Pour le Sahel la démocratie est loin de tout régler comme on le constate en ce moment au Mali où la situation ne s'améliore guère. Le problème de ces pays du Sahel est infiniment plus profond et plus grave que l'on imagine couramment. Il ne peut espérer se régler par un seul processus électoral même s'il est transparent. Ces pays sont en effet confrontés à un ensemble de crises : présence de groupes armés à leurs frontières et souvent à l'intérieur de leurs frontières, une immense misère de la population rurale car la transition des systèmes agricoles vers des approches plus intensives, plus productives et plus économes du sol et de l'eau ne se mettent pratiquement pas en place faute de moyens. La croissance démographique accroit la pression des hommes et des troupeaux sur les sols bien au delà de ce que la terre peut supporter ce qui conduit à des désastres environnementaux. Dans ce contexte où l'agriculture de subsistance nourrit à peine les bonnes années les agriculteurs, il n'y a pas de développement industriel et le secteur minier de crée pas d'emplois.

Au total il n'y a pas de création d'emplois à la hauteur des besoins pour les jeunes hommes qui arrivent chaque année sur le marché du travail, soit environ 500 000 par an pour l'ensemble Mali + Niger.... La surpopulation rurale dans un contexte de stagnation agricole (qui n'a pourtant rien d'inéluctable) et de sous emploi massif dans les autres secteurs, pousse beaucoup de jeunes à migrer d'abord vers les villes de la côte, puis vers le Maghreb et forcément vers l'Europe.

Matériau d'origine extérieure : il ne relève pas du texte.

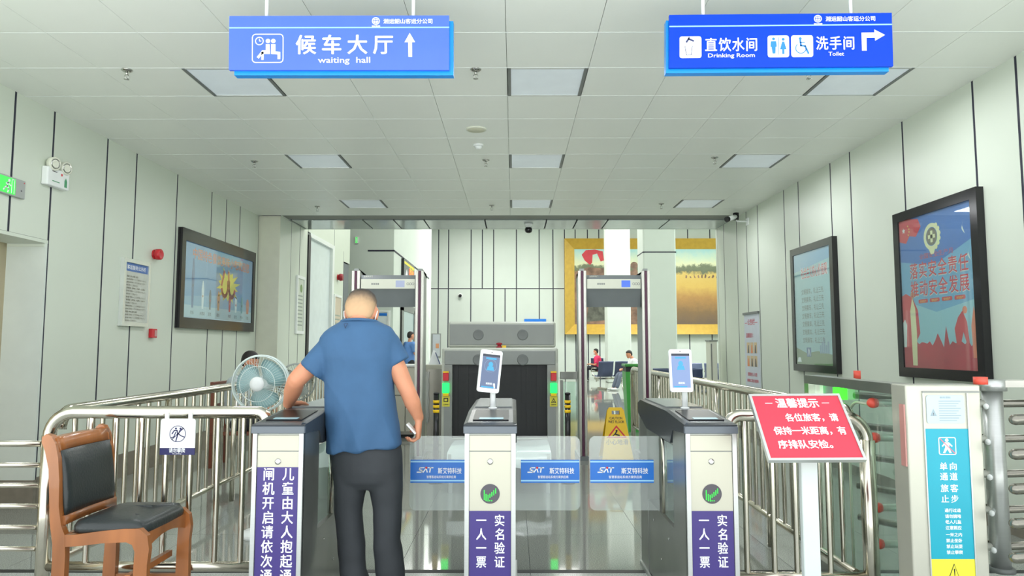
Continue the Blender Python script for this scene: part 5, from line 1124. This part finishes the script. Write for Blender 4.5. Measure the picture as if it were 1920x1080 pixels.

Or ce phénomène, encore peu sensible, a de fortes chances de s'accélérer. Economiquement la meilleure option pour des jeunes est actuellement de s'impliquer dans les réseaux de trafics illicites (armes, drogues, migrants) et de passer progressivement vers les groupes armés qui contrôlent ces trafics. Quand on ajoute à cela la vague islamiste salafiste et wahhabite qui s'étend dans toute cette région, il y a de quoi effectivement s'inquiéter des risques d'accélération des migrations vers l'Europe de toute une frange de la population sahélienne qui va se retrouver sans emploi, dont l'économie risque d'être paralysée par les conflits et pillages. Boko Haram sur ce plan montre le type de désastre qui guette ces régions.      

Quelles autres propositions devront être étudiées rapidement si l'on veut prévenir une telle crise migratoire ?

Il faut travailler simultanément de toute urgence sur plusieurs chantiers fondamentaux pour avant tout créer des emplois pour les jeunes. Cela passe par des programmes massifs de développement agricole et de développement rural au sens large ( avec électrification rurale etc), mais aussi par des programmes de mise à niveau technologiques et managériaux de la myriade de PME du secteur informel à très faible productivité. On peutn également penser à l'amorce de programmes de maitrise de la fécondité qui impliquent des programmes d’alphabétisation et d'éducation des filles, de santé maternelle et de diffusion des méthodes contraceptives modernes ce qui n'est pas facile dans ce milieu culturel. Enfin cela passe, bien sur, par tout ce qui peut faciliter l'investissement privé et sa compétitivité et qui doit porter sur l'environnement des affaires, les grandes infrastructures économiques etc. Bref en fait tout le monde sait bien ce qu'il faut faire mais ce n'est fait que trop tard et à dose homéopathique car tant l'aide internationale que les dirigeants locaux ont souvent d'autres objectifs faute d'avoir mesuré l'ampleur de la crise qui couve.